Comme une benête que je suis, j’ai suivi moutonesquement les commentaires des guides et sites internet pour le choix de notre point de chute. Tous décrivent Kioni comme le plus beau village de l’île, classé et protégé, blotti au fond d’une baie croquignolette : et de vanter ses trois moulins à l’entrée du port, ses maisons traditionnelles, son site séduisant et gracieux. Même le Routard enfile les lieux communs, dévotement. Alors, tout cela est vrai… et ennuyeux au possible. Il est extrêmement compliqué de mettre des mots sur une impression, surtout quand on ne peut l’illustrer par des exemples concrets et vérifiables : or, Kioni, c’est très pittoresque, mais ça sent le factice, le ripolinage trop coquet, le trafiqué pour plaire aux touristes et la magie n’opère pas (en tout cas pour nous). Le village qui dégringole au-dessus du port pourrait se situer dans n’importe quelle anse de la Méditerranée : c’est un peu comme si les spécificités grecques avaient été gommées au profit d’une standardisation touristique, d’une neutralité pratique, faussement idyllique, sans aspérités (mais cela semble ravir les Anglais qui y accostent vers 18h00 leurs voiliers de location). As far as we are concerned, c’est bien fâcheux.

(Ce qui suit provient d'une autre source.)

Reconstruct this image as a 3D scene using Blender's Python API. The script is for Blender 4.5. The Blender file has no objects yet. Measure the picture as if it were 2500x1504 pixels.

Si vraiment vous voulez séjourner ici, je ne peux honnêtement que vous recommander notre lieu de villégiature, Likoudis Villa, qui propose des studios avec de grandes terrasses privatives, piscine d’eau de mer, pierres du pays, poutres apparentes, fresques sur les murs… c’est limite « too much », tant ça se veut folklorique. Mais impossible d’y trouver quoi que ce soit à redire, on sent que l’adorable propriétaire (Pénélope…si si !) s’est mise en quatre pour que ses visiteurs soient rassasiés.
Si Kioni nous a laissée sur notre faim, Frikes a su combler notre appétit de simplicité plus modeste. Imaginez un port minuscule, collé au bas de deux falaises qui contrarieraient les velléités de toute nouvelle construction, où rien n’a changé depuis un demi-siècle (à l’exception gourmande et sucrée d’un fringuant Δωδώνη). Les ruines des belles demeures écorchées durant les tremblements de terre de 1953 sont toujours là, pas question de faire table rase pour construire un hôtel, les villageois vivent avec le souvenir de la colère de Poséidon sous leurs yeux.
Je crois que je pourrais y passer des heures à ne rien faire, humant le temps qui passe, suivant la course du soleil, la journée rythmée par la vie calme des quarante habitants. Le matin, les pêcheurs aux visages bien burinés remaillent leurs filets après avoir frappé les poulpes sur le quai, les mamies papotent, leur balai à la main, les hommes repeignent de vieilles barques, les chats cavalent, les voiliers prennent la mer. Le soir, les papis refont le monde en prenant le frais, les enfants jouent pendant que les femmes bavardent, savourant leur Frappé, les voiliers sont de retour. Ce Katapola* en miniature agit comme un analgésique, un baume réconfortant, une dimension parallèle où l’on flotte, béat, dans un continuel bien-être, un sourire permanent aux lèvres.